In some cases Rust invokes the C compiler system to compile libraries
into object files and for some reason the C compiler seems to remove
parts of the public abi.
I don't know why that is (I'm not that deep into the C lore), but it
seems to be either a problem with `-flto=auto` or the way some C
libraries define their public api (the ring crate in your case).
I recommend to try building Rust projects with standard options first,
and only add `options=(!lto)` if there are problems.
Admittedly I use a raw chroot, using pacstrap to install only base-devel
and the dependencies listed in the PKGBUILD, and then simply chroot into
it, create a build user and then clone the package into that home
directory, and then build.
As far as I am aware this manual method is fully conforms with dev
tools, and therefore it should exhibit the same behaviour, but if I am
wrong please let me know :)
The official way to build a package in Arch Linux is `pkgctl build`,
that way you get the official Arch Linux build environment.

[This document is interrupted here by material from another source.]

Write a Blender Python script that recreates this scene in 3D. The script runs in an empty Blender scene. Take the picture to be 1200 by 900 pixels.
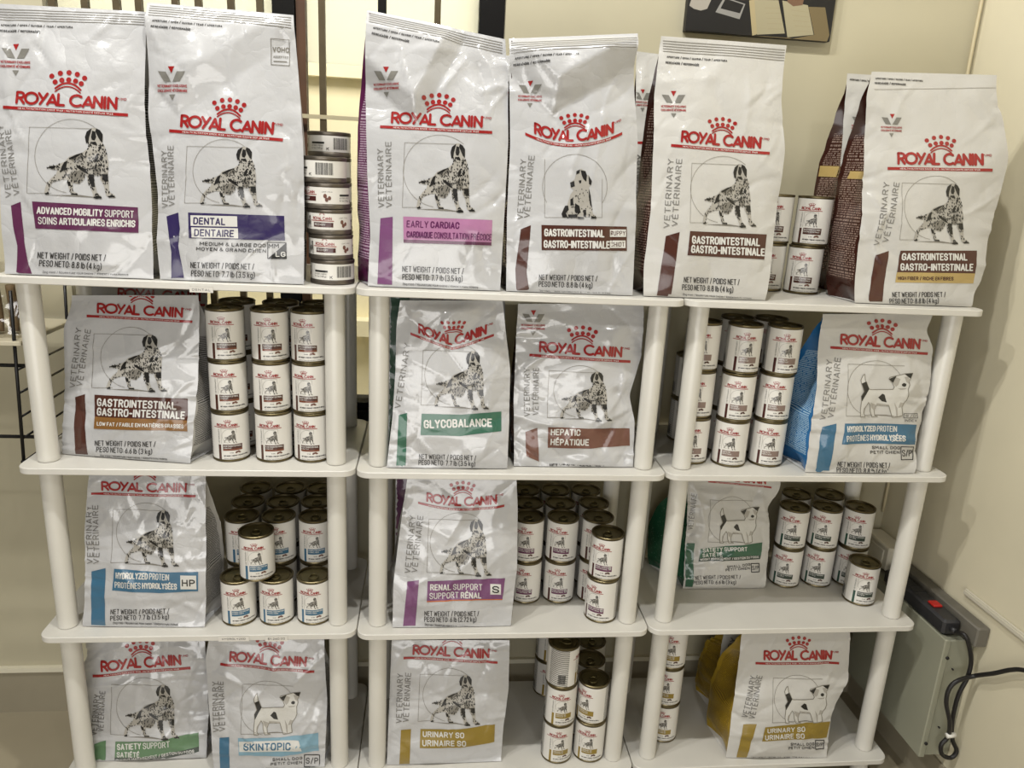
import bpy, math, random
import numpy as np
from mathutils import Vector, Matrix
from mathutils.geometry import tessellate_polygon

S = bpy.context.scene
COL = S.collection
# ------------------------------------------------------------------ camera
FPX = 891.63                       # focal length in pixels of a 1200x900 frame
PIT, ROL, YAW = 0.2709, -0.0531, -0.1152
CAM = np.array([0.725, -1.3526, 0.2098])
def rot(a, ax):
    c, s = math.cos(a), math.sin(a)
    return np.array({'x': [[1,0,0],[0,c,-s],[0,s,c]], 'y': [[c,0,s],[0,1,0],[-s,0,c]], 'z': [[c,-s,0],[s,c,0],[0,0,1]]}[ax])
CM = rot(YAW,'z') @ rot(-PIT,'x') @ rot(ROL,'y')     # columns: right, forward, up
cd = bpy.data.cameras.new('camera'); cam = bpy.data.objects.new('camera', cd); COL.objects.link(cam)
cd.sensor_fit = 'HORIZONTAL'; cd.sensor_width = 36.0; cd.lens = FPX/1200*36.0
cd.clip_start = 0.02
m4 = Matrix.Identity(4)
for i in range(3):
    m4[i][0] = CM[i,0]; m4[i][1] = CM[i,2]; m4[i][2] = -CM[i,1]; m4[i][3] = CAM[i]
cam.matrix_world = m4
S.camera = cam
# ------------------------------------------------------------------ light and exposure
S.view_settings.view_transform = 'Standard'; S.view_settings.look = 'None'
S.view_settings.exposure = -0.46; S.view_settings.gamma = 1.0
S.view_settings.use_curve_mapping = False
W = bpy.data.worlds.new('world'); S.world = W; W.use_nodes = True
W.node_tree.nodes['Background'].inputs[0].default_value = (0.85, 0.93, 1.0, 1)
W.node_tree.nodes['Background'].inputs[1].default_value = 1.25
def lamp(name, kind, loc, power, color, size=None, size_y=None, target=None):
    l = bpy.data.lights.new(name, kind); l.energy = power; l.color = color
    o = bpy.data.objects.new(name, l); COL.objects.link(o); o.location = loc
    if kind in ('POINT','SPOT'): l.shadow_soft_size = size
    if kind == 'SPOT': l.spot_size = math.radians(150); l.spot_blend = 0.35
    if kind == 'AREA':
        l.size = size
        if size_y: l.shape = 'RECTANGLE'; l.size_y = size_y
    if target is not None:
        o.rotation_euler = (Vector(target)-Vector(loc)).to_track_quat('-Z','Y').to_euler()
    return o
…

If you invoke makepkg directly you aren't using devtools (makepkg is
from the pacman package, which Arch Linux is building on top of with
devtools), and you're likely using the wrong makepkg configuration, the
official one is located at
/usr/share/devtools/makepkg.conf.d/x86_64.conf
You can see the difference here:
% rg ^OPTIONS /usr/share/devtools/makepkg.conf.d/x86_64.conf
97:OPTIONS=(strip docs !libtool !staticlibs emptydirs zipman purge debug
lto)
% rg ^OPTIONS /etc/makepkg.conf
95:OPTIONS=(strip docs !libtool !staticlibs emptydirs zipman purge
!debug !lto)
Oh and I know a lot of people who are reading this will tell me just to
use dev tools, but I personally like making everything 100x harder for
myself, so let me be me.
If you expect support you should use the officially supported tools. 🤷
People might not care about your problems if you don't.